Od naszych Czytelników
Bezpieczne zwierzęta W artykule „Czy twój pies nie zagraża dzieciom?” [8 lipca 1997] radzicie umieścić posłanie psa w kuchni. Tymczasem kiedyś napisaliście, że ze względów higienicznych tam, gdzie przygotowuje się posiłki, nie powinno być zwierząt.
R. H., Hiszpania
Dziękujemy za to spostrzeżenie. Nasz artykuł dotyczył głównie bezpieczeństwa dzieci, więc względy higieniczne nie zostały omówione. Dlatego zachęcamy Czytelników do zwrócenia uwagi na artykuł „Odżywiaj się bezpiecznie” [8 listopada 1989], w którym czytamy: „Tam, gdzie się gotuje, nie powinny mieć wstępu żadne zwierzęta domowe”. Odpowiedniejszym miejscem na posłanie dla psa może się zatem okazać buda na podwórzu albo inne pomieszczenie poza kuchnią. (Wyd.)

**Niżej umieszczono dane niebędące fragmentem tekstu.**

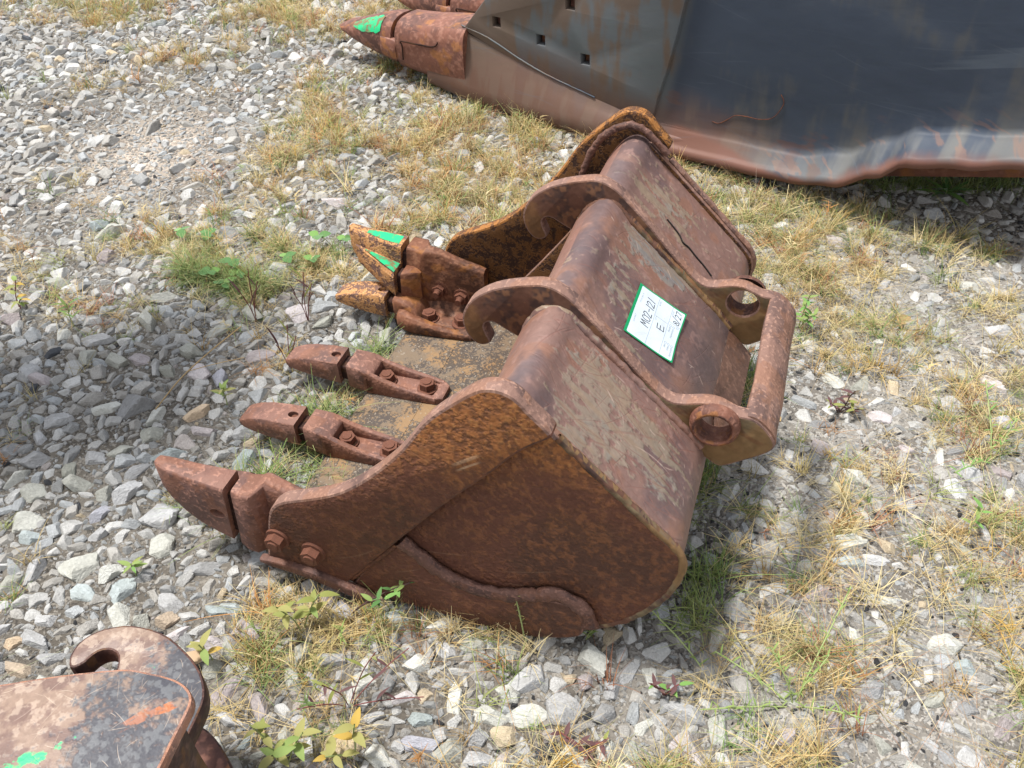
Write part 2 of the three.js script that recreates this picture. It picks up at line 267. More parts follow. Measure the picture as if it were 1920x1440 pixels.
{
  // wrapper: one bent sheet, uneven by a millimetre or two
  const curve = new THREE.CatmullRomCurve3(PROF.map((p) => new THREE.Vector3(p[0], p[1], 0)), false, 'centripetal');
  const nS = 120, nW = 36, z0 = 0.0195, z1 = WB - 0.0195, T = 0.013, pts = curve.getPoints(nS);
  const dent = (s, z) => 0.0022 * (vn(s * 14 + 3, z * 11, 256, 3) - 0.5) + 0.0011 * (vn(s * 40, z * 36, 256, 4) - 0.5);
  const nrm = pts.map((p, i) => { const a = pts[Math.max(0, i - 1)], b = pts[Math.min(nS, i + 1)], t = new THREE.Vector2(b.x - a.x, b.y - a.y).normalize(); return new THREE.Vector2(t.y, -t.x); });
  const cs = [0]; for (let i = 1; i <= nS; i++) cs.push(cs[i - 1] + pts[i].distanceTo(pts[i - 1]));
  // the outward side is away from the inside of the bucket
  const q = 60, test = nrm[q].x * (pts[q].x - 0.35) + nrm[q].y * (pts[q].y - 0.2); if (test < 0) nrm.forEach((n) => n.negate());
  const grid = (off, flip) => {
    const pos = [], uv = [], idx = [];
    for (let i = 0; i <= nS; i++) for (let j = 0; j <= nW; j++) { const z = z0 + (z1 - z0) * j / nW, d = off === 0 ? dent(cs[i], z) : off; pos.push(pts[i].x + nrm[i].x * d, pts[i].y + nrm[i].y * d, z); uv.push(cs[i] / WR, z / WR); }
    for (let i = 0; i < nS; i++) for (let j = 0; j < nW; j++) { const a = i * (nW + 1) + j, b = a + 1, c = a + nW + 1, d = c + 1; flip ? idx.push(a, c, b, b, c, d) : idx.push(a, b, c, b, d, c); }
    const g = new THREE.BufferGeometry(); g.setAttribute('position', new THREE.Float32BufferAttribute(pos, 3)); g.setAttribute('uv', new THREE.Float32BufferAttribute(uv, 2)); g.setIndex(idx); g.computeVertexNormals(); return g;
  };
  const out = grid(0, true);
  { const n = out.attributes.normal, i = Math.floor(nS / 2) * (nW + 1) + 8; if (n.getX(i) * nrm[Math.floor(nS / 2)].x + n.getY(i) * nrm[Math.floor(nS / 2)].y < 0) { const a = out.index.array; for (let k = 0; k < a.length; k += 3) { const t = a[k]; a[k] = a[k + 1]; a[k + 1] = t; } out.computeVertexNormals(); } }
  const wr = part(bucket, 'wrapper', out, M.wrap, 'bent back plate with worn grey green paint');
  const inn = grid(-T, false);
  const rim = (j) => { const a = [], z = j ? z1 : z0; for (let i = 0; i <= nS; i++) a.push([[pts[i].x, pts[i].y, z], [pts[i].x - nrm[i].x * T, pts[i].y - nrm[i].y * T, z]]); return loft(a.map((r) => r), { closed: false, caps: false }); };
  const lipRing = (i) => { const a = []; for (let j = 0; j <= nW; j++) { const z = z0 + (z1 - z0) * j / nW; a.push([[pts[i].x, pts[i].y, z], [pts[i].x - nrm[i].x * T, pts[i].y - nrm[i].y * T, z]]); } return loft(a, { closed: false, caps: false }); };
  part(wr, 'inner_face', boxUV(inn), std(rep(tFloor, 4), 0.7, 0.0008, { side: THREE.DoubleSide, color: new THREE.Color(0.95, 0.9, 0.85) })); part(wr, 'rim', merge(rim(0), rim(1), lipRing(0)), std(rep(tEdge, 4), 0.6, 0.0014, { side: THREE.DoubleSide }));
  // crack in the far end of the back plate
  const cr = []; const P = (s, z) => { const i = cs.findIndex((x) => x > s), p = pts[i], n = nrm[i]; return [p.x + n.x * 0.0012, p.y + n.y * 0.0012, z]; };
  for (const [s, z] of [[0.226, 0.586], [0.245, 0.583], [0.258, 0.580], [0.266, 0.572], [0.281, 0.575], [0.302, 0.572], [0.324, 0.570], [0.345, 0.565]]) cr.push(P(s, z));
  part(wr, 'crack', boxUV(tube(cr, 0.0014, 40, 5)), new THREE.MeshStandardMaterial({ color: new THREE.Color().setRGB(0.012, 0.008, 0.007), roughness: 1 }));
}
// side cutters, side panels and wear plates, near and far
const CUT = [[0.692, 0.010], [0.685, 0.040], [0.672, 0.095], [0.662, 0.135], [0.652, 0.156], [0.637, 0.172], [0.620, 0.182], [0.597, 0.192], [0.563, 0.208], [0.53, 0.227], [0.496, 0.256], [0.466, 0.287], [0.44, 0.317], [0.417, 0.347], [0.398, 0.378], [0.383, 0.401], [0.362, 0.425], [0.34, 0.446], [0.318, 0.466], [0.303, 0.476], [0.285, 0.479], [0.268, 0.475], [0.255, 0.464], [0.247, 0.453], [0.2185, 0.424], [0.2215, 0.416], [0.234, 0.407], [0.262, 0.383], [0.30, 0.333], [0.359, 0.266], [0.425, 0.181], [0.459, 0.136], [0.545, 0.024], [0.562, -0.004], [0.62, -0.002]];
const PANEL = [[0.262, 0.437], [0.221, 0.398], [0.16, 0.337], [0.095, 0.271], [0.0585, 0.232], [0.0525, 0.214], [0.0535, 0.192], [0.066, 0.150], [0.089, 0.105], [0.122, 0.063], [0.163, 0.030], [0.21, 0.007], [0.265, -0.008], [0.33, -0.013], [0.42, -0.016], [0.56, -0.014], [0.57, 0.0], [0.505, 0.085], [0.44, 0.168], [0.39, 0.236], [0.362, 0.285], [0.345, 0.325], [0.325, 0.372], [0.30, 0.41]];
const WEAR = [[0.545, 0.010], [0.50, 0.080], [0.462, 0.126], [0.452, 0.132], [0.430, 0.110], [0.394, 0.080], [0.357, 0.062], [0.302, 0.060], [0.253, 0.079], [0.221, 0.090], [0.196, 0.086], [0.181, 0.070], [0.176, 0.040], [0.184, 0.014], [0.229, -0.006], [0.267, -0.018], [0.31, -0.022], [0.40, -0.016], [0.49, -0.012], [0.545, -0.008]];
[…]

Życie na antypodach Pragnę Wam serdecznie podziękować za ciepły, a przy tym żywy artykuł o Australii, zatytułowany „Na antypodach życie wygląda inaczej” [8 października 1997]. Dużo czytałam na temat tego fascynującego i barwnego kraju, ale Wasz artykuł pomógł mi zrozumieć, jak bardzo powinniśmy być wdzięczni Jehowie za Jego cudowne dzieła stwórcze.
L. K., Niemcy
Raj wolny od zgryzot Bardzo dziękuję za serię artykułów „Kiedy nastanie raj wolny od zgryzot?” [8 października 1997]. Moja babcia zmarła na raka, jeszcze zanim się urodziłem. Ale w raju nie będzie już chorób. Artykuł ten zachęcił mnie do trwania w wierności, dzięki czemu będę mógł się spotkać z babcią w raju.
M. J., Trynidad
Drzemiące zwierzęta Chcę wyrazić wdzięczność za artykuł „Tajemnice drzemki zwierząt” [8 października 1997]. Ten zabawny materiał nauczył mnie czegoś więcej o cudach stworzenia.
J. G., Portoryko
Hoduję rybkę akwariową i zawsze chciałam wiedzieć, czy ryby śpią. Z zaciekawieniem przeczytałam więc, że gdy moja rybka prawie się nie porusza, to jedynie odpoczywa.
A. P. L. M., Brazylia
Bolące stopy Artykuł „Na pomoc bolącym stopom” [8 października 1997] został napisany chyba głównie z myślą o kobietach. Tymczasem kilka dni po przeczytaniu go mój mąż poskarżył się na ból w stopach, który odczuwa już od siedmiu lat. Pamiętając o artykule, poszliśmy do sklepu obuwniczego. Nie uwierzycie — mąż kupował średnio szeroki numer 8, a potrzebował bardzo szerokiego numeru 9! Dzięki Przebudźcie się! już odczuwa poprawę.
S. J., USA
Noszę buty na wysokich obcasach, a ponieważ w pracy niemal cały dzień stoję, zaczynały mi już dokuczać nogi. W tym miesiącu jestem pionierką pomocniczą, a zachęcona Waszym artykułem zaopatrzyłam się w trzy pary wygodnego obuwia. Dziękuję, że interesujecie się naszym zdrowiem i wciąż dostarczacie nam świeżych informacji.
C. L., Niemcy
Wojna i dzieci Ogromnie dziękuję za serię artykułów „Jak wojna krzywdzi dzieci” [22 października 1997]. Naprawdę pomagają zrozumieć, dlaczego tak bardzo potrzebujemy Królestwa Jehowy, które położy kres zgubnym skutkom wojen. Artykuły te otworzyły nam oczy na okrucieństwa, o których wielu z nas, mieszkających w innych krajach, nie ma pojęcia.
Y. C., Anglia
Nie lubię czytać o złym traktowaniu dzieci. W tej chwili z trudem powstrzymuję łzy. Z odrazą patrzę, jak ten świat przekształca się w społeczeństwo ludzi bezrozumnych i obojętnych. Cenię Was za szczerość, z którą omówiliście ten przejmujący temat.